Eggplant Parmigiana

Eggplant Parmigiana

“Never eat more than you can lift.”

~ Miss Piggy ~


Eggplant = aubergine = brinjal = melanzane

Let’s face it – eggplant is a bit of a weird vegetable. I won’t go on about its many different names, or that it has nothing to do with an egg. What I will go on about, however, is how fantastic it is. They are tasty if cooked correctly and extremely versatile. They qualify as a “free vegetable” as well! If you have ever been on a diet, you will know that all vegetables are not created equal. Starchy veggies like corn, sweet potatoes, pumpkin and carrots should be eaten in smaller portions, while leafy greens and veggies with fewer carbs and more water can (and should be) eaten in larger portions. And eggplant is one of those free veggies. Unless you are eating fried battered eggplant, you can probably eat as much of it as you like! Eggplant Parmigiana is no exception.


The cheesier, the better!

I probably buy about 6 – 8 eggplants a week. Yes, we really love the stuff! I cut them in blocks, strips or chunks and add them to stir-fries. Larger chunks are perfect to add to oven bakes with chicken pieces, a starchy vegetable and some seasoning. And I love them when my friend Paul makes his delicious beer batter and deep-fries them – not to be recommended while trying to eat healthily! So, of course, I love the traditional Sicilian dish of Melanzane alla Parmigiana or Parmigiana di Melanzane – a baked dish with eggplant, tomato sauce and cheese. The dish gets its name from the Parmigiano-Reggiano (Parmesan) cheese that also gives it a very distinctive taste. I would love to use Parmesan every time I make this, but it is quite expensive and I have often used generic hard cheese made from cow’s milk.


No need to get salty…

I do know why many people do not enjoy cooking eggplant. Peeling and salting? I never do! Traditionally eggplant is salted for 30 minutes to an hour to draw out some of the moisture before cooking. This reduces the bitter taste that eggplant occasionally has and prevents it from getting soggy while cooking. I rarely worry about salting eggplant. Steaming it for a few minutes in the microwave before cooking has the same effect. Cut the eggplant as desired (halved lengthwise, sliced or cubed) and microwave it for about 4 minutes on high. The eggplant is basically pre-cooked and therefore doesn’t need as much time in the oven or pan and has a lovely silky texture. Making a batch of home-made tomato sauce over the weekend and keeping it in the fridge or freezer cuts down on prep time even further!


Eggplant Parmigiana

Eggplant, tomato sauce and Parmesan cheese baked in delicious layers
Prep Time1 hour
Cook Time25 minutes
Course: Side Dish
Cuisine: Italian
Servings: 4 people
Author: Melby


  • 3 large eggplants, sliced thinly lengthwise
  • 30 ml olive oil
  • salt
  • 1 batch home-made tomato sauce (or use 3 cups of passata sauce)
  • 1 cup finely grated parmesan cheese
  • ½ cup grated mozzarella cheese (or another melting cheese like cheddar)
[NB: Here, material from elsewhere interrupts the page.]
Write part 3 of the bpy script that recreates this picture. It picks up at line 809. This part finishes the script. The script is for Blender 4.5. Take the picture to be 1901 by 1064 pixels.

  • Preheat the oven to 160°C.
  • Prepare eggplant by slicing it and either microwaving for 4 minutes or salting the slices for 30 minutes - 1 hour.
  • Pat the slices dry with kitchen paper and place on a greased baking tray.
  • Season with salt and olive oil and bake at 160°C for approximately 30 minutes or until tender and slightly browned.
  • Warm up the home-made tomato sauce and mix the cheeses.
  • Once the eggplant is cooked, spread some tomato sauce in the bottom of a greased 20 x 20 cm ovenproof dish.
  • Add a layer of eggplant and sprinkle with cheese.
  • Continue with layers of tomato sauce, eggplant and cheese, ending with a final layer of cheese.
  • Bake at 160°C for 20 - 25 minutes and serve.


  • Traditionally the eggplant is floured and shallow fried. I have found this time consuming and the eggplant does absorb a lot of oil. Fried eggplant gives the whole dish a richer taste, but oven-baked eggplant is also tasty and is a bit healthier.
  • As mentioned before I have used generic hard cow's milk cheese instead of Parmesan to cut down on cost.